» **Exercise prompt**
Pictures in the data below are not part of the copy; transcribe everything else exactly.

··········

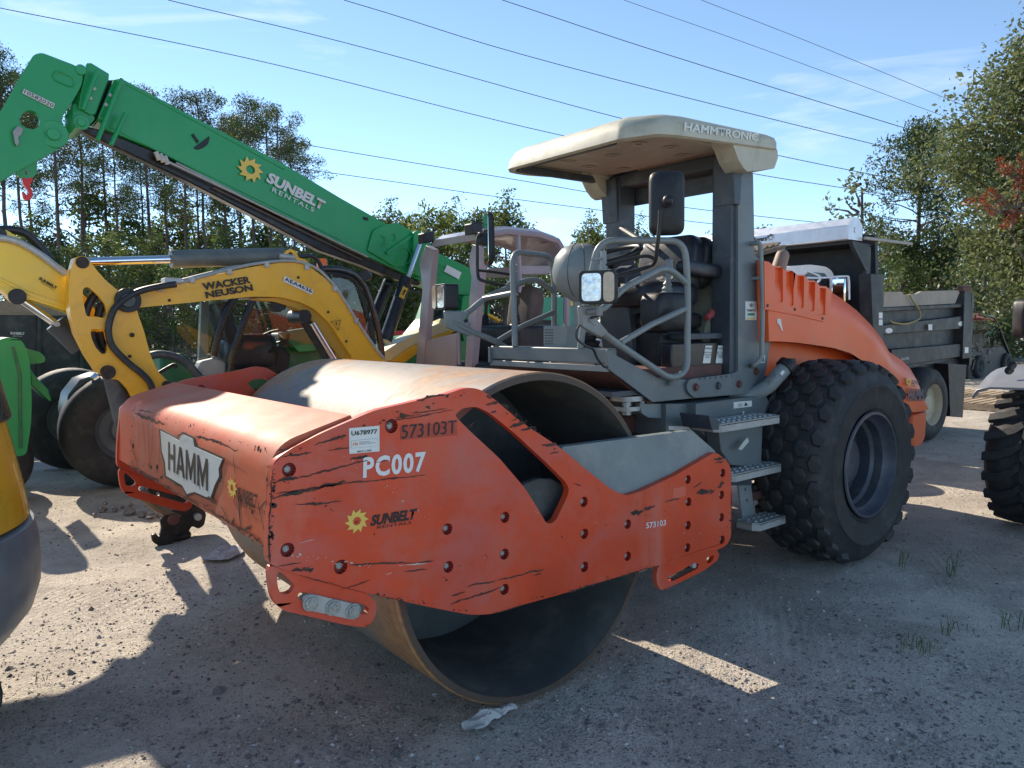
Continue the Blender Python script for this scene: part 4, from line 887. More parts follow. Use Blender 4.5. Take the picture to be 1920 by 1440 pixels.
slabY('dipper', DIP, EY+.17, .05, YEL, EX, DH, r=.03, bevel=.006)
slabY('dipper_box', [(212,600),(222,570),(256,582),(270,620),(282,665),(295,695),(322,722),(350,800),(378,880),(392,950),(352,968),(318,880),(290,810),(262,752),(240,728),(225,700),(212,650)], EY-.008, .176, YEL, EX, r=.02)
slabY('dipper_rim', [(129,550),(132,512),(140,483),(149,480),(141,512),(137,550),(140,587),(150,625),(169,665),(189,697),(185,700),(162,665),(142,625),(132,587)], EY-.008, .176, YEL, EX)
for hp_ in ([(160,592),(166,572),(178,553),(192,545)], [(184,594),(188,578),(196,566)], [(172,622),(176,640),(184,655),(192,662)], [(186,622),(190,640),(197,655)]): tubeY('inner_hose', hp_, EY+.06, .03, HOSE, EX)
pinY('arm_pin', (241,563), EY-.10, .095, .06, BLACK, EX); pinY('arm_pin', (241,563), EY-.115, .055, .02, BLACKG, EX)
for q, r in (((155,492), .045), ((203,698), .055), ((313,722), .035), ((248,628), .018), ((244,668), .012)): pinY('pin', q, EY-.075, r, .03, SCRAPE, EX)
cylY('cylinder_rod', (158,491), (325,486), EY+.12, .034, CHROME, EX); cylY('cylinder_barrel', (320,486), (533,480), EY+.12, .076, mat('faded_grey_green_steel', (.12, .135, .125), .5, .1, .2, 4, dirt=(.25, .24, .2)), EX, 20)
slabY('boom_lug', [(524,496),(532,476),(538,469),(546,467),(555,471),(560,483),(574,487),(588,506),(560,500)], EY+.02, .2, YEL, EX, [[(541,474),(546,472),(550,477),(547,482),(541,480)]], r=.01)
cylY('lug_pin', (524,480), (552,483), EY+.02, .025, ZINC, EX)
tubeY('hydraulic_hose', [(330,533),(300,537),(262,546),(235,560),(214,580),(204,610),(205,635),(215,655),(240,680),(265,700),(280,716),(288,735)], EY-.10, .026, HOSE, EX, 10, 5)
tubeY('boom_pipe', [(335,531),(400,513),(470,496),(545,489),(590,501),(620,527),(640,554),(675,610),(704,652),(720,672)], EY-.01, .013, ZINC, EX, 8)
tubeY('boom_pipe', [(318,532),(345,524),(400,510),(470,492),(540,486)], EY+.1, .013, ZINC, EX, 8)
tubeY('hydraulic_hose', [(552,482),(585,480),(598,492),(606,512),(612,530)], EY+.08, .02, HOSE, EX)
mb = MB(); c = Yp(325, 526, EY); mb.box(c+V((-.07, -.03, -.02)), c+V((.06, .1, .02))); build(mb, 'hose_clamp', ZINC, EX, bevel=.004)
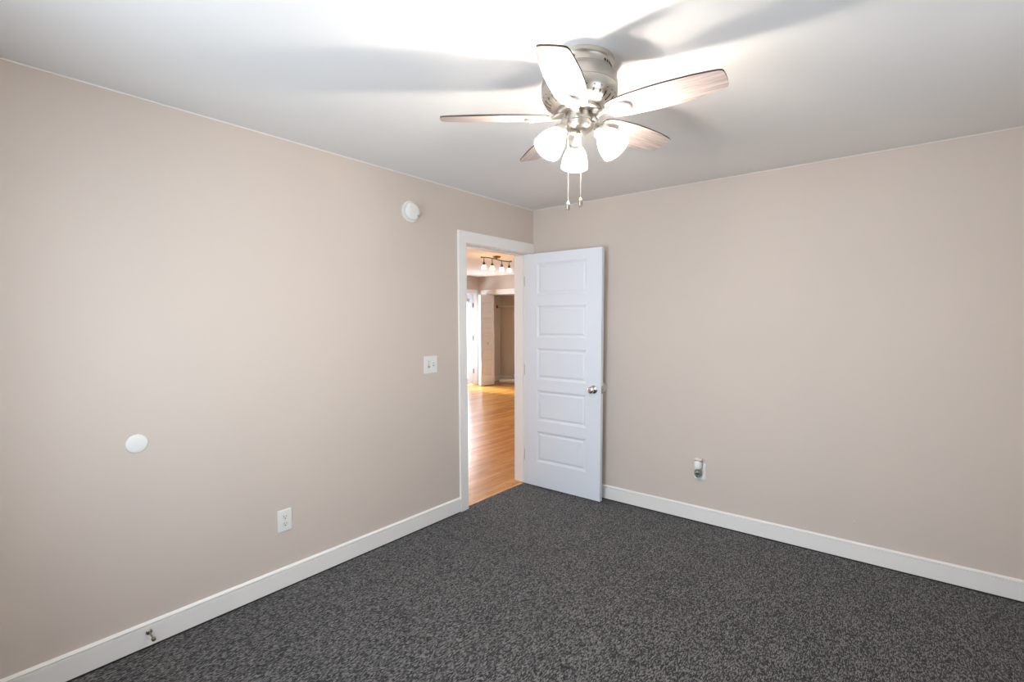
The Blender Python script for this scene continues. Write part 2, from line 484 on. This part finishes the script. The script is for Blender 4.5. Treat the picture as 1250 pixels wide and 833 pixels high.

··········

» **Full solution**
Continue the Blender Python script for this scene: part 4, from line 887. More parts follow. Use Blender 4.5. Take the picture to be 1920 by 1440 pixels.
slabY('dipper', DIP, EY+.17, .05, YEL, EX, DH, r=.03, bevel=.006)
slabY('dipper_box', [(212,600),(222,570),(256,582),(270,620),(282,665),(295,695),(322,722),(350,800),(378,880),(392,950),(352,968),(318,880),(290,810),(262,752),(240,728),(225,700),(212,650)], EY-.008, .176, YEL, EX, r=.02)
slabY('dipper_rim', [(129,550),(132,512),(140,483),(149,480),(141,512),(137,550),(140,587),(150,625),(169,665),(189,697),(185,700),(162,665),(142,625),(132,587)], EY-.008, .176, YEL, EX)
for hp_ in ([(160,592),(166,572),(178,553),(192,545)], [(184,594),(188,578),(196,566)], [(172,622),(176,640),(184,655),(192,662)], [(186,622),(190,640),(197,655)]): tubeY('inner_hose', hp_, EY+.06, .03, HOSE, EX)
pinY('arm_pin', (241,563), EY-.10, .095, .06, BLACK, EX); pinY('arm_pin', (241,563), EY-.115, .055, .02, BLACKG, EX)
for q, r in (((155,492), .045), ((203,698), .055), ((313,722), .035), ((248,628), .018), ((244,668), .012)): pinY('pin', q, EY-.075, r, .03, SCRAPE, EX)
cylY('cylinder_rod', (158,491), (325,486), EY+.12, .034, CHROME, EX); cylY('cylinder_barrel', (320,486), (533,480), EY+.12, .076, mat('faded_grey_green_steel', (.12, .135, .125), .5, .1, .2, 4, dirt=(.25, .24, .2)), EX, 20)
slabY('boom_lug', [(524,496),(532,476),(538,469),(546,467),(555,471),(560,483),(574,487),(588,506),(560,500)], EY+.02, .2, YEL, EX, [[(541,474),(546,472),(550,477),(547,482),(541,480)]], r=.01)
cylY('lug_pin', (524,480), (552,483), EY+.02, .025, ZINC, EX)
tubeY('hydraulic_hose', [(330,533),(300,537),(262,546),(235,560),(214,580),(204,610),(205,635),(215,655),(240,680),(265,700),(280,716),(288,735)], EY-.10, .026, HOSE, EX, 10, 5)
tubeY('boom_pipe', [(335,531),(400,513),(470,496),(545,489),(590,501),(620,527),(640,554),(675,610),(704,652),(720,672)], EY-.01, .013, ZINC, EX, 8)
tubeY('boom_pipe', [(318,532),(345,524),(400,510),(470,492),(540,486)], EY+.1, .013, ZINC, EX, 8)
tubeY('hydraulic_hose', [(552,482),(585,480),(598,492),(606,512),(612,530)], EY+.08, .02, HOSE, EX)
mb = MB(); c = Yp(325, 526, EY); mb.box(c+V((-.07, -.03, -.02)), c+V((.06, .1, .02))); build(mb, 'hose_clamp', ZINC, EX, bevel=.004)
The Blender Python script for this scene continues. Write part 2, from line 484 on. This part finishes the script. The script is for Blender 4.5. Treat the picture as 1250 pixels wide and 833 pixels high.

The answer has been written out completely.